One day in the spring of my second-grade year when I was riding the bus home from school (the school was off base here) and I was talking to my friend Ryan about Pokemon. My brother Jude was in the front of the bus talking to his friends. The roads were incredibly rocky and bumpy. Occasionally the bus would bounce so hard it would feel like an earthquake. Eventually the bus arrived at the bus stop which was in my front yard. I was still engrossed in my conversation with Ryan about Blastoise and was distracted when the bus driver called back.

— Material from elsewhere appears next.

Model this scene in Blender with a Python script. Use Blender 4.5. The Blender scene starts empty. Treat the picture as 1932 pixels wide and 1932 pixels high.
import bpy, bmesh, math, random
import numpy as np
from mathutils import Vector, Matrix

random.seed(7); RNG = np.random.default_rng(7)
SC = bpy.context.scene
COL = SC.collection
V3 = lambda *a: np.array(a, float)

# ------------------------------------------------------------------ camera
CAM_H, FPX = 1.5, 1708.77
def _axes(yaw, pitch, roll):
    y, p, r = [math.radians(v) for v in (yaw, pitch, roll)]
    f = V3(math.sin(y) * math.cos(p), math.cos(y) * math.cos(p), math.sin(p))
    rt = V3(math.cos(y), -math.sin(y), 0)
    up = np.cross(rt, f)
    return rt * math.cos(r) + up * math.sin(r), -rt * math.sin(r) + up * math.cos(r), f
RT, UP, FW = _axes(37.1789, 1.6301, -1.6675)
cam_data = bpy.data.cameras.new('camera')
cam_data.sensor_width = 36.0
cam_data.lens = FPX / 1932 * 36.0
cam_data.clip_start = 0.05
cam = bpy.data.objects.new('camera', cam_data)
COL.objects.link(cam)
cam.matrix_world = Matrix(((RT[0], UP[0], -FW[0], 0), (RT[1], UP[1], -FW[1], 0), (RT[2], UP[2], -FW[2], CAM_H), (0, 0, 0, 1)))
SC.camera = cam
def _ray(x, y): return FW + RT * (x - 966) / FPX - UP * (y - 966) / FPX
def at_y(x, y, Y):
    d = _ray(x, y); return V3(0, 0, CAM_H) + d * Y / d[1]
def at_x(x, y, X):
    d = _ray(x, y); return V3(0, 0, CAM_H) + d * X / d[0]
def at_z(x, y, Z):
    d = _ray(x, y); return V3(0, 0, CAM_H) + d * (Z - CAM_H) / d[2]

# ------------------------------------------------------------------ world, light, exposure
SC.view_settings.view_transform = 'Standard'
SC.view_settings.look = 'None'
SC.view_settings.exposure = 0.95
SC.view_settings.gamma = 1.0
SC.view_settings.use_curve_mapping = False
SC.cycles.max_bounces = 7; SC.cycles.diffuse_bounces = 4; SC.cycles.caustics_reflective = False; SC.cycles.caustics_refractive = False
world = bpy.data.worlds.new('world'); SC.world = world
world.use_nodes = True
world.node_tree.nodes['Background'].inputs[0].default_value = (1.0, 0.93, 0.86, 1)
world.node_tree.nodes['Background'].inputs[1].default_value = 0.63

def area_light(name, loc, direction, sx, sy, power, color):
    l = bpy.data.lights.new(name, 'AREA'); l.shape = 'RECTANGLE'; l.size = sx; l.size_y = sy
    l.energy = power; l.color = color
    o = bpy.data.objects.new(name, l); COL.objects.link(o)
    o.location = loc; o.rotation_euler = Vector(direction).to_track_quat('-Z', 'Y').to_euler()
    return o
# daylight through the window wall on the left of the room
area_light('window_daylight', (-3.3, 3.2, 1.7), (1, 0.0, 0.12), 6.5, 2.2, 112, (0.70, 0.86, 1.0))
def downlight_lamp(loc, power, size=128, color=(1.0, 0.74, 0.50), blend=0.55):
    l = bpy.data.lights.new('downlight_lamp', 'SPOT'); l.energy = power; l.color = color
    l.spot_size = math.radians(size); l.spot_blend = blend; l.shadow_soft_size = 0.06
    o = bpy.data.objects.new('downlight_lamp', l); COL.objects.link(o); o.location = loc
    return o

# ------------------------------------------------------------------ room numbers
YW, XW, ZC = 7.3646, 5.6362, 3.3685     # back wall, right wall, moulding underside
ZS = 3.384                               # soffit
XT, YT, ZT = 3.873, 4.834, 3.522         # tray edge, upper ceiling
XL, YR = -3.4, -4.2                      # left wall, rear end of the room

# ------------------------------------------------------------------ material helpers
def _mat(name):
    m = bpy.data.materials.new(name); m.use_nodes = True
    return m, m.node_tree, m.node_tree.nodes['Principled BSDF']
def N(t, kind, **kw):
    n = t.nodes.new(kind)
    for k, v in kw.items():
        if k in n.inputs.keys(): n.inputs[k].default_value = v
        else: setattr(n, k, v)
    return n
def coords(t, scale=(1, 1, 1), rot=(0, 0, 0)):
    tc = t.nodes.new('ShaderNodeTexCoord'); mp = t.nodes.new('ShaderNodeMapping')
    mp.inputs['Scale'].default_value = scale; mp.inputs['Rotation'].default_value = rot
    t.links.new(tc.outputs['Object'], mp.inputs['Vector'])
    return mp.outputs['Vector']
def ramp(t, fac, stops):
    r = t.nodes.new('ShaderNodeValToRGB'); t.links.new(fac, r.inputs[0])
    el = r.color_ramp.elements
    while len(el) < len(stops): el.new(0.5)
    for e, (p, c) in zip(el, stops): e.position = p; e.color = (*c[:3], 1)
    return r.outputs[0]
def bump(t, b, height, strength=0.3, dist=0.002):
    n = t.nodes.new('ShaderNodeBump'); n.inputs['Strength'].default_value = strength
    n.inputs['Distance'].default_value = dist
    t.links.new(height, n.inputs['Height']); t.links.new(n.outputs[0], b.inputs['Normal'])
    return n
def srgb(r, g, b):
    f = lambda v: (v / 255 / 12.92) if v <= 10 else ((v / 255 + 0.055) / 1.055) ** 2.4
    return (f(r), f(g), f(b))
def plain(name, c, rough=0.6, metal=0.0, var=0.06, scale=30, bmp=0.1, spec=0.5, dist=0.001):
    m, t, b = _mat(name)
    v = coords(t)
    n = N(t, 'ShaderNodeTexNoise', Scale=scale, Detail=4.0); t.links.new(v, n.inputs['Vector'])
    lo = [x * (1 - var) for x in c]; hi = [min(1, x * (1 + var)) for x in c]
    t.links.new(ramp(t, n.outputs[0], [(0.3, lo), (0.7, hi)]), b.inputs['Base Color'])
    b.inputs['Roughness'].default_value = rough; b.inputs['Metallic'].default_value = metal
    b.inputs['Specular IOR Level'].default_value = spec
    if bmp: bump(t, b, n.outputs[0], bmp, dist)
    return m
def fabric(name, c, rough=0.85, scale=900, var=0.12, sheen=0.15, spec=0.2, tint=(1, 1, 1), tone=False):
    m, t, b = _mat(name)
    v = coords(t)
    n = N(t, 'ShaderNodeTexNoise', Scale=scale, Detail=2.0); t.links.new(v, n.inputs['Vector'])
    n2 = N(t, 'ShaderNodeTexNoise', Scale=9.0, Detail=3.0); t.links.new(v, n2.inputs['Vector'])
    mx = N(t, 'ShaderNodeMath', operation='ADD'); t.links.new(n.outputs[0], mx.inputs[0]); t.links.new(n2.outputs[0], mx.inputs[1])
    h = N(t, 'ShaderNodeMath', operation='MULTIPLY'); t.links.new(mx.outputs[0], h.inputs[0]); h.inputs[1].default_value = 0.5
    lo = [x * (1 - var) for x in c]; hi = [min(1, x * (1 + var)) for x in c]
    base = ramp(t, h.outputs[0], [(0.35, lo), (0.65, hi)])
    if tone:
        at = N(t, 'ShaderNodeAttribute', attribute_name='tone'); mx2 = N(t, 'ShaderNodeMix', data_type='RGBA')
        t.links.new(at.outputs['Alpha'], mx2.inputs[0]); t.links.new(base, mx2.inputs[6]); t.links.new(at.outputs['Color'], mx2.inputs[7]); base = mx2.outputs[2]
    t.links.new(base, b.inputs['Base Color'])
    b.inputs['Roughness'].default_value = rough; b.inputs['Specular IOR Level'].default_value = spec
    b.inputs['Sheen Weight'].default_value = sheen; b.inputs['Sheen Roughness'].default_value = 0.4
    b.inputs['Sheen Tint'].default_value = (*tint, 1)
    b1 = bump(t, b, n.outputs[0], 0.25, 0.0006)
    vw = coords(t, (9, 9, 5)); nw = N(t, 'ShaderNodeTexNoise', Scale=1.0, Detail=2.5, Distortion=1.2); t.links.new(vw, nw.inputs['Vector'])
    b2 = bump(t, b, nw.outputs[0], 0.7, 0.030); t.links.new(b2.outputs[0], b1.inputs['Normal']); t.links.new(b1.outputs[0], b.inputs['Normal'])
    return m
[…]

“James isn’t that your dad?”


The bus driver was a middle-aged lady with a ponytail, and she was pretty good friends with all the students and their parents, which is how she knew my dad. I looked out the window and I saw that my dad was indeed back. He had been deployed to Pakistan for a year and had been sorely missed by the rest of the family. To me, a seven-year-old, a year seemed like an eternity, so to me my dad was an animal I’d seen in a tv show. I knew he existed, but I never saw him in person. My first emotions weren’t surprise or excitement like you would expect but confusion. I ran off the bus and gave him a hug because it was routine for me to give my parents a hug when I got off the bus. However, as soon as he finished hugging me, I blurted out.


“You aren’t meant to be here.” My mom, who had also been there to pick me and my brother up, burst out laughing because she had talked to my uncle who predicted those would be my first words to my father upon his early return. Most children don’t have parents deploy so they never get to experience the happiness and gratitude of when a parent returns.